Rio Tinto is on track for another record dividend in 2018 after its board approved the largest half year payout in the company’s history.
All up shareholders could be in for close to $A10 billion of cash via higher dividends and buybacks in the next few months.
Confirmation of the record interim dividend of $US1.27 per share up 15% from $US1.10 a year earlier.
The record payout came as Rio reported a 12% increase in underlying half year profit to $US4.4 billion from just over $3.9 billion a year ago.
The interim dividend will be complemented by a further $US1 billion of share buybacks targeted at the miner’s London listed Plc shares over the next six months.
Rio CEO J-S Jacques said his now usual short statement with the results “We have reported another strong set of results with underlying EBITDA of $9.2 billion and operating cash flow of $5.2 billion.
"In a favourable market environment, our Tier 1 assets and strong operational capability have achieved a 43 per cent EBITDA margin. Inflationary pressures are being experienced across the industry, but we have been able to offset these through our mine-to-market productivity programme.
“As a result, we continue to deliver superior shareholder returns with a record interim dividend of $2.2 billion and a $1.0 billion top-up to our existing share buy-back programme. In addition, in 2018 we have announced $5.0 billion of divestments. The board has today approved that these disposal proceeds, net of tax, will be returned to our shareholders, with the precise timing and form to be determined.
Rio said the company it had sales revenue of $US19.9 billion in the June half year, $US600 million higher than the 2017 first half, "with increased volumes of iron ore, bauxite and copper and higher prices for aluminium and copper, offsetting the impact of lower iron ore prices and the divestment of Coal & Allied.”
The shareholder returns have been fuelled by about $US5 billion of asset sales in early 2018, principally in the company’s Queensland coal division.
Separately Rio announced late yesterday that it had completed the sale of its remaining coal assets in Queensland for $US3.95 billion ($A5.33 billion).

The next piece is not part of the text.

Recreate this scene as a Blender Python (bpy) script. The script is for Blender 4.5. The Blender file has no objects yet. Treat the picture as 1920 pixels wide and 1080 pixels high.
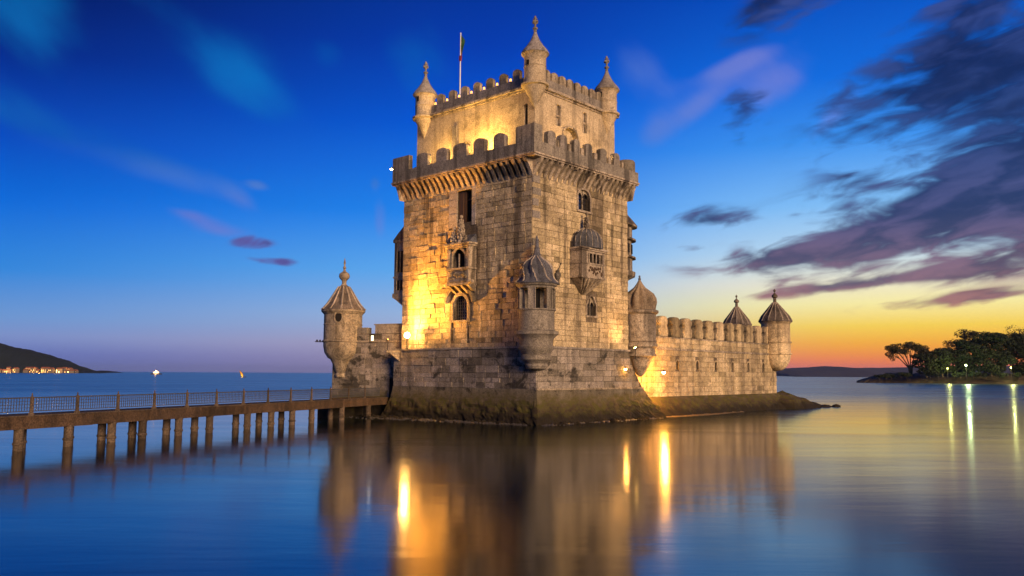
import bpy, math, random
from mathutils import Matrix, Vector
R = math.radians
rnd = random.Random(7)
S = bpy.context.scene
COL = S.collection

# ------------------------------------------------------------------ camera
cam = bpy.data.cameras.new('camera')
cam.sensor_width = 36.0
cam.lens = 36.0 * 1560 / 1920
cam.clip_start = 0.1
cam.clip_end = 60000
camo = bpy.data.objects.new('camera', cam)
COL.objects.link(camo)
_p, _r = math.atan(161 / 1560), R(.35)
_f = Vector((0, math.cos(_p), math.sin(_p)))
_u = Vector((0, -math.sin(_p), math.cos(_p)))
_x = Vector((1, 0, 0))
_ri = _x * math.cos(_r) + _u * math.sin(_r)
_up = -_x * math.sin(_r) + _u * math.cos(_r)
_m = Matrix((_ri, _up, -_f)).transposed().to_4x4()
_m.translation = Vector((0, 0, 3.7))
camo.matrix_world = _m
S.camera = camo
S.view_settings.view_transform = 'Standard'
S.view_settings.look = 'None'
S.view_settings.exposure = 0
S.view_settings.gamma = 1
S.view_settings.use_curve_mapping = False
S.cycles.max_bounces = 6
S.cycles.diffuse_bounces = 2
S.cycles.glossy_bounces = 3
S.cycles.volume_bounces = 0
S.cycles.sample_clamp_indirect = 6
S.cycles.caustics_reflective = False
S.cycles.caustics_refractive = False


def lin(c):
    out = []
    for v in c:
        v = v / 255
        out.append(v / 12.92 if v <= .04045 else ((v + .055) / 1.055) ** 2.4)
    return out + [1.0]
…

The transactions include the sale of Rio Tinto’s interests in the Hail Creek coal mine and Valeria coal development project to Glencore for $US1.7 billion, and its interest in the Kestrel underground coal mine to a consortium comprising private equity manager EMR Capital and PT Adaro Energy Tbk for US$2.25 billion.
Estimated tax payable on the transactions is in the order of $US1 billion, Rio told the ASX.
Rio said that after tax, the remaining $US4 billion from those asset sales would be returned to shareholders in a form that had not yet been determined.
Rio’s latest round of share buybacks comes after the miner announced a $US500 million buyback in February 2017, $US1 billion of buybacks in August 2017, a massive $US2.5 billion share buyback round in September 2017 on the back of selling thermal coal assets and a further $US1 billion share buyback in February 2018.
Analysts said Rio has a major headache though in Mongolia where relations with the government over development of the Oyu Tolgoi copper mine remain strained.
Rumours continue that the Mongolian government wants to reopen negotiations around the 2009 investment agreement (for the mine) that governs the project in a bid to bring forward revenue.
Rio subsidiary developing Oyu Tolgoi, Turquoise Hill Resources, indicated on Wednesday that it was inching toward international arbitration with the Mongolian government over a disputed tax bill. The two parties were unable to resolve their differences during a 60 day negotiation period, and arbitration in London looms as the next step.
Oyu Tolgoi is forecast to be the world’s biggest copper mine when it hits its peak around 2025 – it is currently being expanded underground at a cost of $US5.3 billion.
In the meantime the existing first stage of Oyu Tolgoi delivered a 33% revenue over the past six months than in the comparable period of 2017 on the back of stronger copper prices (which though have faded by more than 10% in the past month to six weeks).
Rio also confirmed on Wednesday that its next major iron ore mine had moved a significant step closer, with the company announcing a $146 million investment to undertake early works at its Koodaideri iron ore project in the Pilbara region of Western Australia.
Rio shares rose 0.8% yesterday to $81.85. Shares in its rival, BHP, jumped 0.6% to a new four and a half year record close of $35.10. The rises came on a day when the wider market sagged into the red late in the session after struggling all day.
As usual iron ore was the main driver of Rio’s profits, contributing nearly 70% of the total, but earnings in the company’s aluminium and copper businesses also rose.
Rio could announce further cash returns if it completes the sale of its 40% interest in the giant Grasberg copper mine for the reported $US3.5 billion.
This is on top of the $US3.95 billion for the Queensland coal mines.
Including Grasberg, Rio has raised more $US8 billion from disposals in 2018.
Mr Jacques said Rio planned to keep net debt at around $US5 billion.